The U.S. dollar index was higher in the overnight trade but is lower now as a result of the larger than estimated jobless claims number.

Interest rate differentials expectations are neutral for the U.S. dollar as major central banks this year are likely to lower key interest rates.

The European Central Bank cut its key interest rate by 25 basis points at its monetary policy meeting today, as expected.

 

 

Retail sales in the euro area fell 0.5% month-over-month in April 2024, following a downwardly revised 0.7% increase in March and was worse than forecasts of a 0.3% drop.

Factory orders in Germany declined by 0.2% month-over-month in April 2024, missing market predictions of 0.3% growth and following a revised 0.8% drop in March.

Exports of goods from Australia shrank 2.5% on a monthly basis to a 28-month low in April 2024, mainly dragged down by metal ores and minerals.

The Bank of Canada’s yesterday announced a 25 basis point reduction in its key interest rate to 4.75%, which was in line with market expectations. Analysts are expecting another cut in July.

STOCK INDEX FUTURES

Stock index futures are mixed.

Jobless claims in the week ended June 1 were 229,000 when 216,000 were expected.

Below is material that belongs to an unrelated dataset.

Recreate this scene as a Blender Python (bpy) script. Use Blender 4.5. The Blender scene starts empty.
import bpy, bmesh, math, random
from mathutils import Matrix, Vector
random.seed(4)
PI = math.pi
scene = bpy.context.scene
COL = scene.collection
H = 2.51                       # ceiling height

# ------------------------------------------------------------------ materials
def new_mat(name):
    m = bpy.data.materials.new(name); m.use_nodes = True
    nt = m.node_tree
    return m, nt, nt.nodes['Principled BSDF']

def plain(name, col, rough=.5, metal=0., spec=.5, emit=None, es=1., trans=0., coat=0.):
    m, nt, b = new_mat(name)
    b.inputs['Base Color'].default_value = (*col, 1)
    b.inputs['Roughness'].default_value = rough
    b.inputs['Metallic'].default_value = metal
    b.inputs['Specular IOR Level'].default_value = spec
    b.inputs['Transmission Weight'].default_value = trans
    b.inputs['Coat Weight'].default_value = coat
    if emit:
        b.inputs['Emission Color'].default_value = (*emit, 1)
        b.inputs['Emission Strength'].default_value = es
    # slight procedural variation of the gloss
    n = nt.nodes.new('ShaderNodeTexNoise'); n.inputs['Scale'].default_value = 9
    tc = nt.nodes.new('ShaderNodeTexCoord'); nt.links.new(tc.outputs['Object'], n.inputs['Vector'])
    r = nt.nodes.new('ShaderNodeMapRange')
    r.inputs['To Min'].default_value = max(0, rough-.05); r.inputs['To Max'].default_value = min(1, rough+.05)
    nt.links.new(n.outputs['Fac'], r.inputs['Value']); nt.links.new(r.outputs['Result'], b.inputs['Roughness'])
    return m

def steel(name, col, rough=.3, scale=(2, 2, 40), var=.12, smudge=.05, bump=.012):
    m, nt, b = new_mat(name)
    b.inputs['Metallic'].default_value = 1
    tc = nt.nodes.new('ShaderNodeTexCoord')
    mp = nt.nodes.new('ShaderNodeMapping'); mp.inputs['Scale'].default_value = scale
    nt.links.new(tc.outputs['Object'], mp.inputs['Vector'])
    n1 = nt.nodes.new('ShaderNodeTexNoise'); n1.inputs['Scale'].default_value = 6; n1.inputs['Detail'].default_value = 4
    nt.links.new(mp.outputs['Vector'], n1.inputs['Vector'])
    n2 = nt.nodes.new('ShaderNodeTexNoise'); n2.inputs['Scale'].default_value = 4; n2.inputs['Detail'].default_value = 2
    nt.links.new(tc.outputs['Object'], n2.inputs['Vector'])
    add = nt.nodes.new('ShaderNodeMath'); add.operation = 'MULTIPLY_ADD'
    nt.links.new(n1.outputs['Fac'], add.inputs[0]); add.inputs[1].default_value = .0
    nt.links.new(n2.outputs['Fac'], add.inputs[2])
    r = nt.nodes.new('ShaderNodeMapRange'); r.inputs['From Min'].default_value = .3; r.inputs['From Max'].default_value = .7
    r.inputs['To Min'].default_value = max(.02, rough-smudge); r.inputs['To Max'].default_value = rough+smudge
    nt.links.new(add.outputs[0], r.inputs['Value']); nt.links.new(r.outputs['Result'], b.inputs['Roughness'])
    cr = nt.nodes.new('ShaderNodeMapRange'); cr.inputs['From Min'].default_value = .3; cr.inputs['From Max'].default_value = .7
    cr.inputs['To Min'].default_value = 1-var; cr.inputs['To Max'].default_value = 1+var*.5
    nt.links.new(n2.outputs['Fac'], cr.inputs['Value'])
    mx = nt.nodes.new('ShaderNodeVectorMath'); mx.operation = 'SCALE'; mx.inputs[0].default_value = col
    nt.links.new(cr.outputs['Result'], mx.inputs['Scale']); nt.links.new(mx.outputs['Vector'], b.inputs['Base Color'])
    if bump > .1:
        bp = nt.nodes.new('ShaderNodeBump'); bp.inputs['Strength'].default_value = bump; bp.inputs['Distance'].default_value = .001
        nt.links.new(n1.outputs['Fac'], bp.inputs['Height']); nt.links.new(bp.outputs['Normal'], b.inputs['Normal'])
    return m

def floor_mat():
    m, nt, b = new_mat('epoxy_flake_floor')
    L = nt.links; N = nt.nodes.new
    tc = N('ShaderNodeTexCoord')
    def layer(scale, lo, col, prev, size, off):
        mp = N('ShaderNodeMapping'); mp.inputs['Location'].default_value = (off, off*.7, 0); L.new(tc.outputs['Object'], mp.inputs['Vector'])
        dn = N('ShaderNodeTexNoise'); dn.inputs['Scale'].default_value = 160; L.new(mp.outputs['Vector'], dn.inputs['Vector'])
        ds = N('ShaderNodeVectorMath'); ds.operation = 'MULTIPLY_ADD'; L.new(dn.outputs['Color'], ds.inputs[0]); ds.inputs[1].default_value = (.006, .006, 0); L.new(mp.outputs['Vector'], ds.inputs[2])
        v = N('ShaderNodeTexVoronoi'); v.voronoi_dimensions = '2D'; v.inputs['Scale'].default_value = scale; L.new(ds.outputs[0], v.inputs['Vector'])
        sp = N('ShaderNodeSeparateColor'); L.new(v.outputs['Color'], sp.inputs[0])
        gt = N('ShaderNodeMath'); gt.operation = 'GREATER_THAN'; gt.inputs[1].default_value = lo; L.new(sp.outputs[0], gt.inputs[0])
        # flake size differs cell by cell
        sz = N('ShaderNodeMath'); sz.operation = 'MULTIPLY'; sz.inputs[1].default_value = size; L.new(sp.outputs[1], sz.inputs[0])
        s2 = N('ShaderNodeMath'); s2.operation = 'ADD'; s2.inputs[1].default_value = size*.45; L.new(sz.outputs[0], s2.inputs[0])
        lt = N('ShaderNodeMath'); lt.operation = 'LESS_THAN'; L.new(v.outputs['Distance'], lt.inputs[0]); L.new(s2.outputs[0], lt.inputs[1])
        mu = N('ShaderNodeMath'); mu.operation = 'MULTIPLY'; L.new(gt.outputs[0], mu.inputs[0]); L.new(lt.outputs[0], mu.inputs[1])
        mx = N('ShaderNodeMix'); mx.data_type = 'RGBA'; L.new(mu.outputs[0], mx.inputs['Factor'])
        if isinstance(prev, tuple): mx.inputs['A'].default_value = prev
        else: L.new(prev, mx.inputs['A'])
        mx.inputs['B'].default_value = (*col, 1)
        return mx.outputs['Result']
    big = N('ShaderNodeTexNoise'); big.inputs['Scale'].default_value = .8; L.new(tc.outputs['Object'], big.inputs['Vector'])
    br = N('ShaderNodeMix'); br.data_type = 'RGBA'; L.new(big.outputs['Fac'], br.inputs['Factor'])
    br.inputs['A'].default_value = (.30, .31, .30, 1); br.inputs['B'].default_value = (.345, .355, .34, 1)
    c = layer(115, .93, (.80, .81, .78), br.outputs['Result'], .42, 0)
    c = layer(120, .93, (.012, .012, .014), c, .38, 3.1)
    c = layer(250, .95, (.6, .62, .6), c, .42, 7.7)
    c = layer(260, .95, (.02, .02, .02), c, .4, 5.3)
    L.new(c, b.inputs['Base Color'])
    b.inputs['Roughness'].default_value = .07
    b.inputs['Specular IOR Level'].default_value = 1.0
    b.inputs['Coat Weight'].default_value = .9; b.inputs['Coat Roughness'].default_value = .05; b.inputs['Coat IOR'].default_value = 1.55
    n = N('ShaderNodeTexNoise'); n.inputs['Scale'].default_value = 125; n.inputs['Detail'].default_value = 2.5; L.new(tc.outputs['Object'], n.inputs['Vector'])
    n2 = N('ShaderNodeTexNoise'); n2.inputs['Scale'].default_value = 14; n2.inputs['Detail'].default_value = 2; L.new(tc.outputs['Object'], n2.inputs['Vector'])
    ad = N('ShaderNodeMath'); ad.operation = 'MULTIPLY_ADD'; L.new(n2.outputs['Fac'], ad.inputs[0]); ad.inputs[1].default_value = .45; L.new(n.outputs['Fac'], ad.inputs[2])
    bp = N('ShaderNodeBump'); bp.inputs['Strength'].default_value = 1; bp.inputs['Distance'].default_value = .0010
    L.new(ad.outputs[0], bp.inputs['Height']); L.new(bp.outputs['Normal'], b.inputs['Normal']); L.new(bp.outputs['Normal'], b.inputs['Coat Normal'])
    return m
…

Non-farm productivity on an annualized rate in the first quarter increased 0.2% as anticipated, and unit labor costs on an annualized basis were up 4.0% when a gain of 4.7% was estimated.

The short term outlook has become neutral, as the bullish influence of pressure on the Federal Reserve to lower interest rates is being offset by the bearish influence of increasing prospects of a weaker U.S. economy.

The bullish influence of lower interest rates will dominate In the long term.

INTEREST RATE MARKET FUTURES

Futures are lower today, although yesterday the U.S. 30-year Treasury bond futures advanced to the highest level since April 1, 2024.

Financial futures markets are predicting there is a 69% probability that the Federal Open Market Committee will lower its fed funds rate by 25 basis points at its September 18 meeting.

The fundamentals are becoming more bullish due to increasing indications that the U.S. economy is weakening. In addition, there is growing pressure on the Federal Reserve to ease monetary policies.

Higher prices are likely, especially futures at the long end of the curve.